Dans son Tanya, Rabbi Chnéour Zalman propose une double réponse. Pour construire la première, il s’intéresse à l’ordre surprenant des mots du verset. Reprenons-le : la chose est très proche 1) « dans ta bouche », 2) « dans ton cœur », 3) « pour la mettre en pratique ». Les trois « vêtements » de l’âme qui viennent d’être évoqués apparaissent dans un ordre inhabituel qui n’est ni descendant (pensée, parole, action) ni ascendant (action, parole, pensée). C’est la faculté médiane (la parole) qui est ici mentionnée la première, suivie de la pensée (« dans ton cœur ») et enfin de l’action (« la mettre en pratique »). Rabbi Chnéour Zalman nous dévoile alors le sens de cette surprenante construction. Si cette dernière faculté, celle de l’action, se trouve au contact de l’expression « dans ton cœur » c’est qu’elle permet d’en préciser le sens.

Qu’est-ce donc qui est très proche de toi dans ton cœur ? Autrement dit : quelle est cette forme d’amour à laquelle il est facile d’accéder ? Cet amour n’est pas l’amour absolu qu’éprouve le tsadik, l’amour qui brûle comme un feu ardent, c’est, plus






simplement, celui qui conduit à l’action. « Cela, écrit Rabbi Chnéour Zalman, est très
proche et très accessible à tout homme qui a un cerveau dans sa tête car son cerveau est
sous son contrôle et il peut méditer sur tout sujet qu’il souhaite. Et, s’il médite sur la grandeur de D.ieu, il engendrera, dans son cerveau au moins, un amour pour D.ieu, il
désirera s’attacher à Lui par l’accomplissement de Ses commandements et l’étude de Sa Torah ».

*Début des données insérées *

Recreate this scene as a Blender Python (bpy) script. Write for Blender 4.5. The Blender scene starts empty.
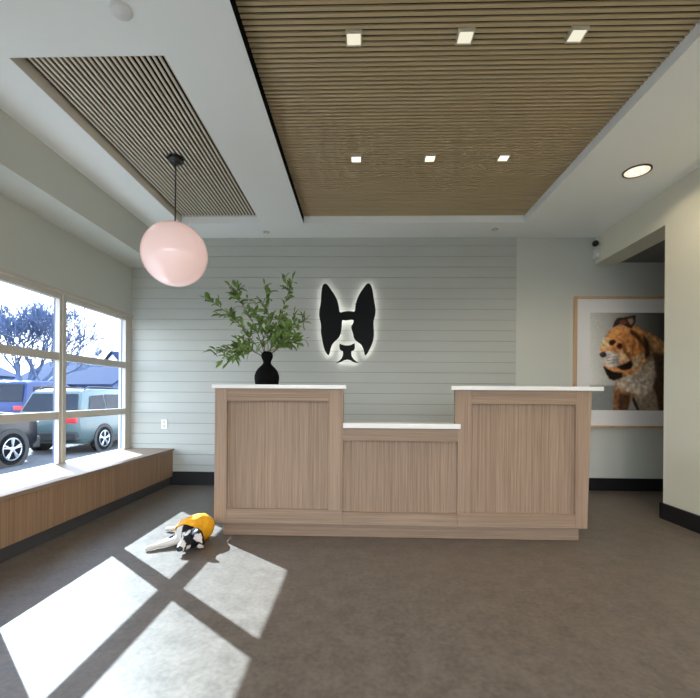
import bpy, bmesh, math, random
from mathutils import Vector, Matrix, noise
PI = math.pi
C = bpy.context.scene.collection
SC = bpy.context.scene

# ------------------------------------------------------------------ helpers
def s2l(c):
    c = c / 255.0
    return c / 12.92 if c <= .04045 else ((c + .055) / 1.055) ** 2.4
def rgb(r, g, b): return (s2l(r), s2l(g), s2l(b), 1.0)

def newmat(name):
    m = bpy.data.materials.new(name); m.use_nodes = True
    nt = m.node_tree; nt.nodes.clear()
    out = nt.nodes.new('ShaderNodeOutputMaterial')
    return m, nt, out
def pbr(name, col, rough=.5, metal=0.0, spec=.5, emit=None, estr=0.0, noise_amt=0.0, nscale=8.0, stretch=(1, 1, 1), bump=0.0, coat=0.0, trans=0.0):
    m, nt, out = newmat(name)
    p = nt.nodes.new('ShaderNodeBsdfPrincipled')
    p.inputs['Base Color'].default_value = col
    p.inputs['Roughness'].default_value = rough
    p.inputs['Metallic'].default_value = metal
    p.inputs['Specular IOR Level'].default_value = spec
    p.inputs['Coat Weight'].default_value = coat
    if emit:
        p.inputs['Emission Color'].default_value = emit
        p.inputs['Emission Strength'].default_value = estr
    if noise_amt or bump:
        tc = nt.nodes.new('ShaderNodeTexCoord'); mp = nt.nodes.new('ShaderNodeMapping')
        mp.inputs['Scale'].default_value = stretch
        nz = nt.nodes.new('ShaderNodeTexNoise'); nz.inputs['Scale'].default_value = nscale; nz.inputs['Detail'].default_value = 6
        nt.links.new(tc.outputs['Object'], mp.inputs[0]); nt.links.new(mp.outputs[0], nz.inputs['Vector'])
        if noise_amt:
            r = nt.nodes.new('ShaderNodeValToRGB')
            a = 1 - noise_amt; b = 1 + noise_amt
            r.color_ramp.elements[0].position = .3; r.color_ramp.elements[1].position = .7
            r.color_ramp.elements[0].color = (col[0] * a, col[1] * a, col[2] * a, 1)
            r.color_ramp.elements[1].color = (min(1, col[0] * b), min(1, col[1] * b), min(1, col[2] * b), 1)
            nt.links.new(nz.outputs['Fac'], r.inputs[0]); nt.links.new(r.outputs[0], p.inputs['Base Color'])
        if bump:
            bp = nt.nodes.new('ShaderNodeBump'); bp.inputs['Strength'].default_value = bump; bp.inputs['Distance'].default_value = .01
            nt.links.new(nz.outputs['Fac'], bp.inputs['Height']); nt.links.new(bp.outputs[0], p.inputs['Normal'])
    nt.links.new(p.outputs[0], out.inputs[0])
    return m
def wood(name, c1, c2, axis='z', rough=.5, fine=60.0, spec=.3):
    m, nt, out = newmat(name)
    p = nt.nodes.new('ShaderNodeBsdfPrincipled'); p.inputs['Roughness'].default_value = rough
    p.inputs['Specular IOR Level'].default_value = spec
    tc = nt.nodes.new('ShaderNodeTexCoord')
    st = {'z': (1, 1, .012), 'x': (.012, 1, 1), 'y': (1, .012, 1)}[axis]
    mp = nt.nodes.new('ShaderNodeMapping'); mp.inputs['Scale'].default_value = st
    n1 = nt.nodes.new('ShaderNodeTexNoise'); n1.inputs['Scale'].default_value = fine; n1.inputs['Detail'].default_value = 5
    n2 = nt.nodes.new('ShaderNodeTexNoise'); n2.inputs['Scale'].default_value = fine * 3.1; n2.inputs['Detail'].default_value = 2
    st3 = {'z': (1, 1, .0), 'x': (.0, 1, 1), 'y': (1, .0, 1)}[axis]
    mp3 = nt.nodes.new('ShaderNodeMapping'); mp3.inputs['Scale'].default_value = st3
    n3 = nt.nodes.new('ShaderNodeTexNoise'); n3.inputs['Scale'].default_value = 5.0; n3.inputs['Detail'].default_value = 1
    nt.links.new(tc.outputs['Object'], mp.inputs[0]); nt.links.new(tc.outputs['Object'], mp3.inputs[0])
    for n in (n1, n2): nt.links.new(mp.outputs[0], n.inputs['Vector'])
    nt.links.new(mp3.outputs[0], n3.inputs['Vector'])
    ad = nt.nodes.new('ShaderNodeMath'); ad.operation = 'ADD'
    nt.links.new(n1.outputs['Fac'], ad.inputs[0]); nt.links.new(n2.outputs['Fac'], ad.inputs[1])
    ad2 = nt.nodes.new('ShaderNodeMath'); ad2.operation = 'MULTIPLY_ADD'; ad2.inputs[1].default_value = .5
    nt.links.new(n3.outputs['Fac'], ad2.inputs[0]); nt.links.new(ad.outputs[0], ad2.inputs[2])
    r = nt.nodes.new('ShaderNodeMapRange'); r.inputs['From Min'].default_value = .95; r.inputs['From Max'].default_value = 1.55
    nt.links.new(ad2.outputs[0], r.inputs[0])
    mx = nt.nodes.new('ShaderNodeMix'); mx.data_type = 'RGBA'
    mx.inputs['A'].default_value = c1; mx.inputs['B'].default_value = c2
    nt.links.new(r.outputs[0], mx.inputs['Factor'])
    nt.links.new(mx.outputs['Result'], p.inputs['Base Color'])
    nt.links.new(p.outputs[0], out.inputs[0])
    return m
def glass(name, tint, refl=.08):
    m, nt, out = newmat(name)
    t = nt.nodes.new('ShaderNodeBsdfTransparent'); t.inputs[0].default_value = tint
    g = nt.nodes.new('ShaderNodeBsdfGlossy'); g.inputs['Roughness'].default_value = .02
    lw = nt.nodes.new('ShaderNodeLayerWeight'); lw.inputs['Blend'].default_value = .5
    pw = nt.nodes.new('ShaderNodeMath'); pw.operation = 'POWER'; pw.inputs[1].default_value = 6.2
    nt.links.new(lw.outputs['Facing'], pw.inputs[0])
    f = nt.nodes.new('ShaderNodeMath'); f.operation = 'MULTIPLY_ADD'; f.inputs[1].default_value = refl * 4; f.inputs[2].default_value = .03
    nt.links.new(pw.outputs[0], f.inputs[0])
    mx = nt.nodes.new('ShaderNodeMixShader')
    nt.links.new(f.outputs[0], mx.inputs[0]); nt.links.new(t.outputs[0], mx.inputs[1]); nt.links.new(g.outputs[0], mx.inputs[2])
    nt.links.new(mx.outputs[0], out.inputs[0])
    return m
def emis(name, col, s):
    m, nt, out = newmat(name)
    e = nt.nodes.new('ShaderNodeEmission'); e.inputs[0].default_value = col; e.inputs[1].default_value = s
    nt.links.new(e.outputs[0], out.inputs[0]); return m
def vcol(name, rough=.6, spec=.3):
    m, nt, out = newmat(name)
    p = nt.nodes.new('ShaderNodeBsdfPrincipled'); p.inputs['Roughness'].default_value = rough
    p.inputs['Specular IOR Level'].default_value = spec
    a = nt.nodes.new('ShaderNodeAttribute'); a.attribute_name = 'Col'
    nt.links.new(a.outputs['Color'], p.inputs['Base Color']); nt.links.new(p.outputs[0], out.inputs[0])
    return m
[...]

Une autre question cependant peut alors être légitimement posée. Chacun dispose-t-il vraiment de l’aptitude intellectuelle nécessaire à la méditation ? Une authentique méditation ne présuppose-telle pas de surcroît une connaissance approfondie du thème qui en est l’objet ? Aussi Rabbi Chnéour Zalman évoque-il une seconde approche possible : en chacun demeure, à l’état latent, un amour pour D.ieu. Cet amour a été reçu en héritage des Patriarches ( et le Tanya analyse, dans les termes de la Kabbale, la nature de cet héritage). Même en sommeil, momentanément oublié, enfoui sous l’avalanche des soucis et des distractions du monde, il est d’ores et déjà là. Sa seule remémoration peut conduire à l’observance de la Torah et de ses commandements et c’est dans cette observance même qu’il trouve enfin à s’exprimer.

Oui, même ici et maintenant la « chose » est bien plus proche qu’on imagine : en fait elle est « très proche ». Elle attend à chaque instant que nous nous la réappropriions.